Telematics data, speed, braking, and acceleration tell you something about how someone drives. It doesn’t tell you whether they hold their lane, how they respond to pedestrians, or whether they make dangerous manoeuvres in complex traffic. This project was built around that gap: building a driver scoring system that actually sees what the driver is doing, not just what the vehicle’s sensors record.

Challenges Identified:

• Limited visibility from telemetry, only systems: Speed, braking, and acceleration data doesn’t capture lane discipline, wrong direction driving, or how a driver responds to the environment around them. Fleets were scoring drivers on an incomplete picture.
• Manual monitoring of video data: CCTV and dashcam footage existed across most fleets, but reviewing it at scale was impractical. Most of it was never watched unless an incident occurred, which meant the safety signals it contained were invisible in normal operations.
• Difficulty processing unstructured data: Video is inherently unstructured.
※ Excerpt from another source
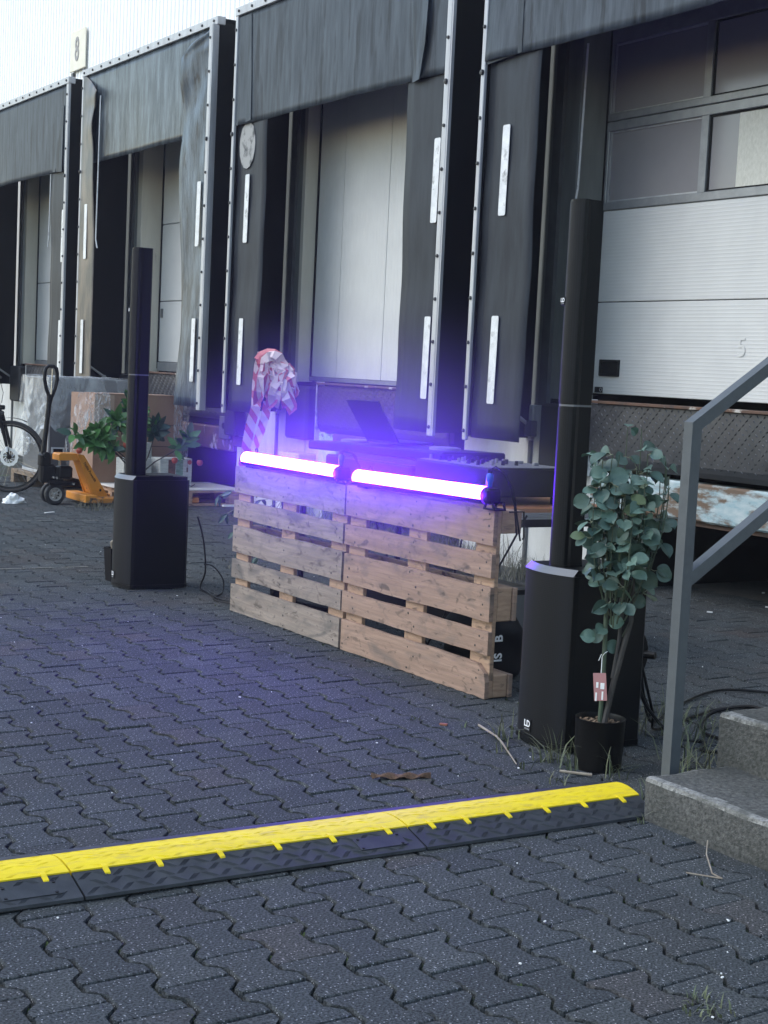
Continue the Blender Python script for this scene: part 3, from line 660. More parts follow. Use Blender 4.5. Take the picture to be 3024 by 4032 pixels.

Extracting meaningful driving behaviour signals from raw footage, without a human watching each clip, required computer vision models that could identify specific events reliably across varying conditions.
• Fragmented data sources: Roadside cameras, in-vehicle dashcams, and telemetry devices fed into separate systems with no unified view. Fleet managers couldn’t assess a driver’s full behaviour profile in one place.

Solution Features:

The platform ingests multiple sources of video and telemetry data and processes it automatically to generate driver behaviour scores:

• Multi-Source Data Ingestion: Video feeds from CCTV and dashcam systems, alongside telemetry signals, are collected continuously and stored in cloud-based object storage. The ingestion layer is built to handle multiple camera formats and telemetry protocols.
• AI-Powered Video Analysis: Computer vision models process video frame by frame, detecting specific driving behaviours: lane discipline violations, wrong direction driving, vehicle trajectory patterns. These are the behaviours that telemetry misses entirely.
• Advanced Object Detection and Segmentation: YOLOv8 handles real-time object detection, identifying vehicles, lane markings, and road elements in each frame. Semantic segmentation models handle lane detection specifically, which is critical for lane discipline scoring.
• Motion and Behaviour Analysis: Optical flow (Farneback method) tracks how vehicles move across frames. This allows the system to detect trajectory anomalies, a vehicle drifting toward a boundary, or making an abrupt direction change, without requiring a human to watch the footage.
• Driver Behaviour Scoring Engine: Extracted behavioural events are stored in MongoDB and fed into a scoring model that produces driver profiles. Fleet managers can query by driver, route, time period, or violation type. The scores weight events by frequency, severity, and context, a hard brake in heavy rain is treated differently from the same action on an empty road.

Advantages:

• Comprehensive Behaviour Assessment: Combining video analysis with telemetry data gives a complete picture of driving behaviour, not just what the sensors captured, but what the camera actually saw.
• Automated Violation Detection: The models identify lane indiscipline, wrong-direction driving, and trajectory anomalies automatically. No human review required for standard events; high-severity cases are flagged for manual follow-up.
• Scalable Video Processing: Cloud-based processing with Python multiprocessing handles high volumes of footage without proportionally more infrastructure. The system scales with fleet size.
• Improved Safety Monitoring: Fleet managers now have a data-driven basis for coaching conversations. Drivers with clean telemetry records but problematic video patterns are identifiable for the first time.
• Actionable Driver Scoring: Scores are specific enough to drive real decisions, who needs additional training, which routes carry higher risk, where coaching should focus. That’s different from a generic safety rating that sits in a dashboard unread.

Conclusion: 

The platform changed what fleet managers can see. Before it, a driver’s safety profile was limited to what telemetry captured, which is useful but partial. With computer vision, optical flow, and multi-source data ingestion running together on a cloud, native stack, the system surfaces the behaviours that actually cause incidents: the lane drift, the wrong direction approach, the near-miss that never triggered a sensor event. That visibility is what makes the scoring meaningful and the coaching conversations worth having.